Open gamesbook opened this issue 4 years ago • 5 comments

I am trying to compare the speed of operation when a Stream is introduced into the code. These are both scripts that need to be run.

A 'plain' Python example:

from timeit import default_timer as timer
LIMIT = 100000

def sequencer(limit=LIMIT):
    num = 0
    while num < limit:
        yield num
        num += 1

L = []
start = timer()
for i in sequencer():
   L.append(i)

end = timer()
print(end - start)

This takes about 17 milliseconds to run.

An attempt to replicate the above with streamz:

from timeit import default_timer as timer
from streamz import Stream
LIMIT = 100000

def sequencer(limit=LIMIT):
    num = 0
    while num < limit:
        yield num
        num += 1

source = Stream.from_iterable(sequencer())
L = source.sink_to_list()

start = timer()
source.start()
while True:
    if len(L) >= LIMIT:
        break

end = timer()
print(end - start)

This takes about 1200 milliseconds to run. Is this the expected slowdown (two orders-of-magnitude)?

I am not sure though if the streamz code is correct? Its based off of the examples in the docs, but those examples all seem geared towards use in the shell rather than in standalone scripts. If you omit the while True: section, then no data ends up in the output list?

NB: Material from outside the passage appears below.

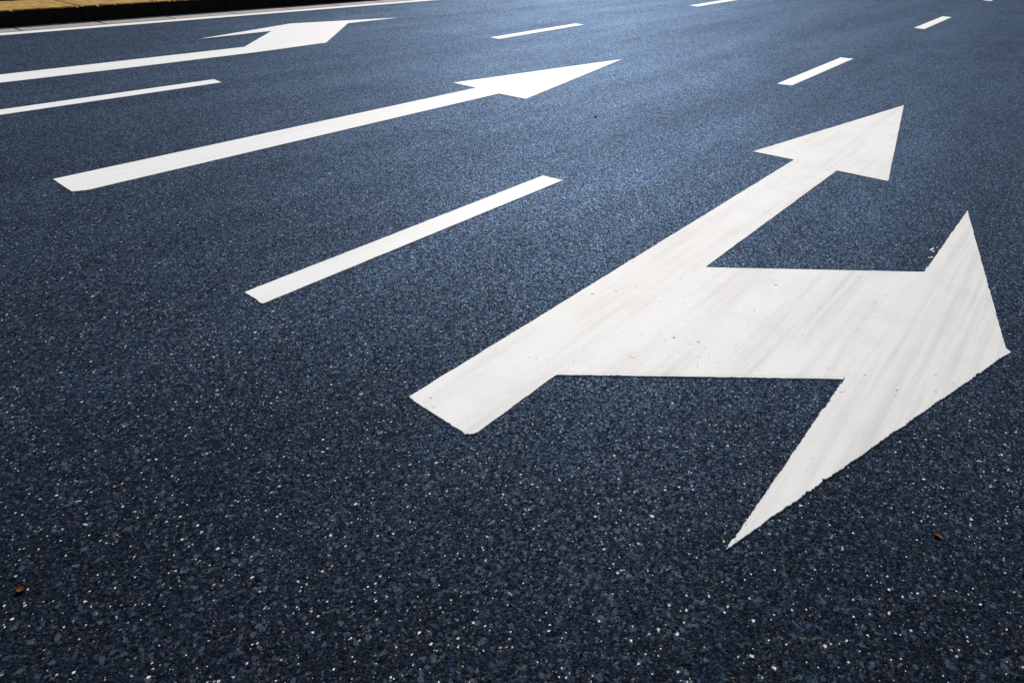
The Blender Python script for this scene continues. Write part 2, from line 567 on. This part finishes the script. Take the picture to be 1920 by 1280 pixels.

gamesbook avatar May 24 '21 09:05 gamesbook

The overhead of streamz is essentially from running async coroutines. Each task adds a small overhead to the call, so this will show up as significant in cases where the function itself is extremely fast - like this case. In all normal operation, ~10us of overhead per task would be totally negligible. You could use an event loop other than the standard asyncio one to mitigate the issue, if it actually is significant for you.

martindurant avatar May 24 '21 15:05 martindurant

@martindurant I agree this is unlikely to be at all significant in Real World cases. I was just trying to compare streamz to an in-house streaming framework and the "do almost nothing" case was the most straightforward. Its useful to know that the async coroutines are the contributors.

(You did not comment on the use of the while loop, so I assume this is the way to go?)

gamesbook avatar May 24 '21 18:05 gamesbook

You did not comment on the use of the while loop, so I assume this is the way to go?

I don't have anything against it in principle, except that repeatedly checking the list size may itself be slowing down execution (because of python's GIL). Perhaps add some short sleep? That will add a small value to the measured time, but divided between the many iterations of the loop.

martindurant avatar May 24 '21 18:05 martindurant

I will try that.

I was just wondering if there was any other way to 'wait' for the stream to finish processing. In the console you don't need this and all the data from the source will end up in the sink; but when you run it as a script (without the while), the sink is just empty.

gamesbook avatar May 25 '21 05:05 gamesbook

I probably should have ended here by saying that the tests commonly use a wait_for function, which is essentially a sleep-check loop. In any case, I think this conversation came to a reasonable end? I wonder how well streamz stood against your in-house framework.